Eleanor crosses

Eleanor crosses.
A series of twelve carved stone crosses erected by Edward I in 1291–4 to commemorate his wife Eleanor of Castile (c.1242–90), ‘whom living I have dearly cherished and whom dead I shall not cease to love’. Eleanor died at Harby in Nottinghamshire and the crosses marked the places where her funeral cortège halted each night on its way to her burial place in Westminster Abbey (where there is a magnificent bronze effigy of the queen by William Torel, also commissioned by Edward). The crosses were almost certainly inspired by those erected to mark the progress of the body of Louis IX of France from Aigues Mortes to Paris in 1270. None of the French crosses (known as ‘montjoies’) survive, but there are substantial remains of three of the Eleanor crosses (they lack their upper parts, but otherwise they are in reasonably good condition)—at Hardingstone, Geddington (both Northamptonshire), and Waltham Cross (Hertfordshire).

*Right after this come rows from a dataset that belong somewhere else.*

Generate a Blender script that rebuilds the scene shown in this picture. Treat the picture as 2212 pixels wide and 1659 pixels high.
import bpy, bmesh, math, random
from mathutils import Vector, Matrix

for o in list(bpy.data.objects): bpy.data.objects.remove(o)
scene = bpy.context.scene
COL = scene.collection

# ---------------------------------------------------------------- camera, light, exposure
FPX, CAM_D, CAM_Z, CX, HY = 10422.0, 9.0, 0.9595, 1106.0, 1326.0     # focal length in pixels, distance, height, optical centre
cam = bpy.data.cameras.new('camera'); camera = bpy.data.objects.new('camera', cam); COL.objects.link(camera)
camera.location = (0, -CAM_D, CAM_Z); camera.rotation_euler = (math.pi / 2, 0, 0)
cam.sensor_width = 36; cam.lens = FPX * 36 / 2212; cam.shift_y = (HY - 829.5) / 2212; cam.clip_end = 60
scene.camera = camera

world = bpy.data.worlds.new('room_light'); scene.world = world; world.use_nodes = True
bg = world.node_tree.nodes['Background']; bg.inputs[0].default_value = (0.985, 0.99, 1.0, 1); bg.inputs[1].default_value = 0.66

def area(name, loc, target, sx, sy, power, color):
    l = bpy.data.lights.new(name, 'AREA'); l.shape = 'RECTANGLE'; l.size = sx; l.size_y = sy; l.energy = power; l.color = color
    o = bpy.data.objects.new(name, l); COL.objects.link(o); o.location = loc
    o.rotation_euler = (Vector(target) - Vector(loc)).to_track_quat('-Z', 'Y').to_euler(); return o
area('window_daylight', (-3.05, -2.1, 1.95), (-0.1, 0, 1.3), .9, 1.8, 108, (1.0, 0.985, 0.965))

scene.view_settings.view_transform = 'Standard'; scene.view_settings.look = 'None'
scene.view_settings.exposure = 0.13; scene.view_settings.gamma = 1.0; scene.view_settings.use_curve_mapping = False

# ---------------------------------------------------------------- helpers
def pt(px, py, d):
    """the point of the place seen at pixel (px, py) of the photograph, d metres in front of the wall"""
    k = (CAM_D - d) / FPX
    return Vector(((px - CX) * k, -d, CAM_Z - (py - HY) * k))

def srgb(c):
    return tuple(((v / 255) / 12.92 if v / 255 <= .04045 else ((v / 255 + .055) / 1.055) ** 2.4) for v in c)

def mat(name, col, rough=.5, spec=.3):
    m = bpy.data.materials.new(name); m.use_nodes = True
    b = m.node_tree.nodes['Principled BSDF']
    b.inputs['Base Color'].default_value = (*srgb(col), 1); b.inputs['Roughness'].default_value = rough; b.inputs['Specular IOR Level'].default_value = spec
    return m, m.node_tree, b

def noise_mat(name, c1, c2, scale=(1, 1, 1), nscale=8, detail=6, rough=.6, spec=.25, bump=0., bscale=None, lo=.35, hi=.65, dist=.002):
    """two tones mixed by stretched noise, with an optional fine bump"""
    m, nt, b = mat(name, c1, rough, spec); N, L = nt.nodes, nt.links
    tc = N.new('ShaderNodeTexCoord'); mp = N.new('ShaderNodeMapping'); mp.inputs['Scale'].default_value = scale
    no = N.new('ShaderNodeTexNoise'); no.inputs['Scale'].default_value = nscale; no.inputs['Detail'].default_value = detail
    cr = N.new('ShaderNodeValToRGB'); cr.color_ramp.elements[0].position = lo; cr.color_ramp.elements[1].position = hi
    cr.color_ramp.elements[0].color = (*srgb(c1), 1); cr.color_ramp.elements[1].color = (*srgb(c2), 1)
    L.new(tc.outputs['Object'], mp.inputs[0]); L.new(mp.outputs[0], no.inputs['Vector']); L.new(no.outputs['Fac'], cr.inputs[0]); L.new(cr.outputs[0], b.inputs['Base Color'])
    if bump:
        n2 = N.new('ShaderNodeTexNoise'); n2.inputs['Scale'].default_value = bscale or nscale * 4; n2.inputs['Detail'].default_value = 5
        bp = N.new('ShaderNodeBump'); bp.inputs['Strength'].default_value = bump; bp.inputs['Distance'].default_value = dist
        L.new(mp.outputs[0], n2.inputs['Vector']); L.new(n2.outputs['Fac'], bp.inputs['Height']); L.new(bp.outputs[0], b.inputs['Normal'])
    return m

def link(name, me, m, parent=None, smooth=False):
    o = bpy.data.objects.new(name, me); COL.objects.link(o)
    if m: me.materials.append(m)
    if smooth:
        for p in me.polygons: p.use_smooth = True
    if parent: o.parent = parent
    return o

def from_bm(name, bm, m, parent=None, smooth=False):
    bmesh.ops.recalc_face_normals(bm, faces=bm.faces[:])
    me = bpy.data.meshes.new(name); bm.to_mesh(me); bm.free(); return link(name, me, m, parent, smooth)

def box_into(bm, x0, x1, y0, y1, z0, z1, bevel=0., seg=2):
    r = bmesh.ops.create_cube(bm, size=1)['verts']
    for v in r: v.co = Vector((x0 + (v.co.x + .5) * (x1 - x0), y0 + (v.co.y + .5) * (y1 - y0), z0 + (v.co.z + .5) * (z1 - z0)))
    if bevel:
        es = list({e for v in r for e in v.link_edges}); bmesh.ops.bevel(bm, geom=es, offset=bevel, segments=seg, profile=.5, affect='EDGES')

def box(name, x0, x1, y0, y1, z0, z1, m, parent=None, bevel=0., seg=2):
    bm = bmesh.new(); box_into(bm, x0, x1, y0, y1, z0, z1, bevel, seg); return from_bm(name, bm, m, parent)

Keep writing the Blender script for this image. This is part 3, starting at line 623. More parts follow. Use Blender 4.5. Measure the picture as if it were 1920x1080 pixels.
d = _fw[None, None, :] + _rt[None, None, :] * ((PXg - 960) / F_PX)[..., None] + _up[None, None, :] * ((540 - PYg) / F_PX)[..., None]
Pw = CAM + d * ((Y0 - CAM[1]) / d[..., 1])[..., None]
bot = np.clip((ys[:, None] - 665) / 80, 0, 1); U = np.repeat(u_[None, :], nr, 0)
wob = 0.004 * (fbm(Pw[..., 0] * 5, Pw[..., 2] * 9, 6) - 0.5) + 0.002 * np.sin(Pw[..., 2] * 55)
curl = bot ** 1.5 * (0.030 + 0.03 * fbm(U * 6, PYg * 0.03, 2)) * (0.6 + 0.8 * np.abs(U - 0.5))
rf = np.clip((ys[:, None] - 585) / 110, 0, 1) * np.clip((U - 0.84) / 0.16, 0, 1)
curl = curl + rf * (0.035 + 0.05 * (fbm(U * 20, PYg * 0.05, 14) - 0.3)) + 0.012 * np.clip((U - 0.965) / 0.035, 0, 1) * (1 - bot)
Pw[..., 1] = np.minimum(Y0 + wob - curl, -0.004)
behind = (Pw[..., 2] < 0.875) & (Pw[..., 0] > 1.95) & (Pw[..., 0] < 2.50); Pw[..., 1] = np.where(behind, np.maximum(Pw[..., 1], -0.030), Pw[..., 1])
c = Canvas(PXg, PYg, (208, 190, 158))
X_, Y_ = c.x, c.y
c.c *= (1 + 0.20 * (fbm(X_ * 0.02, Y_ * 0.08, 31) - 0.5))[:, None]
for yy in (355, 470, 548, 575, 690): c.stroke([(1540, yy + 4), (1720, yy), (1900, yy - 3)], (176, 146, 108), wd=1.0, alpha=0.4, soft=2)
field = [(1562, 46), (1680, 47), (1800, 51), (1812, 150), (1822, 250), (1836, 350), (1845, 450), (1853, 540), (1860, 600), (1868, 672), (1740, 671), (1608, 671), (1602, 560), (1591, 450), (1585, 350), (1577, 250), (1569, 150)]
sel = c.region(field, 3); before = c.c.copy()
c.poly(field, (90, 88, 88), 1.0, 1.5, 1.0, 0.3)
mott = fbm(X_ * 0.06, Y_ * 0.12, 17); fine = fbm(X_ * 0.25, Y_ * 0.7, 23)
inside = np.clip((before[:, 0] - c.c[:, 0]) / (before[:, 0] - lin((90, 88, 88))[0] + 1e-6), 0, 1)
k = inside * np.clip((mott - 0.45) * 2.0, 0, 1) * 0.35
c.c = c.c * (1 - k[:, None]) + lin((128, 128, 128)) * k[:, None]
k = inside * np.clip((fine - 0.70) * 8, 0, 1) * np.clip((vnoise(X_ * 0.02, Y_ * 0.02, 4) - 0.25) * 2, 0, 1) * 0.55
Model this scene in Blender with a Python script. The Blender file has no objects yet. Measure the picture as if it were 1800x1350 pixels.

They are similar to each other in essentials (polygonal in plan and raised on steps) but different in their lavish and graceful ornamentation. The final cross, at Charing Cross in London, survived until 1647, when it was pulled down, much decayed, by order of Parliament. Hubert Le Sueur's equestrian statue of Charles I now occupies the site (it was moved there in 1676), and a replica of the cross was erected nearby, in the forecourt of Charing Cross Station, in 1863. Another Eleanor cross in London, at Cheapside, was demolished in 1643 (fragments are in the Museum of London).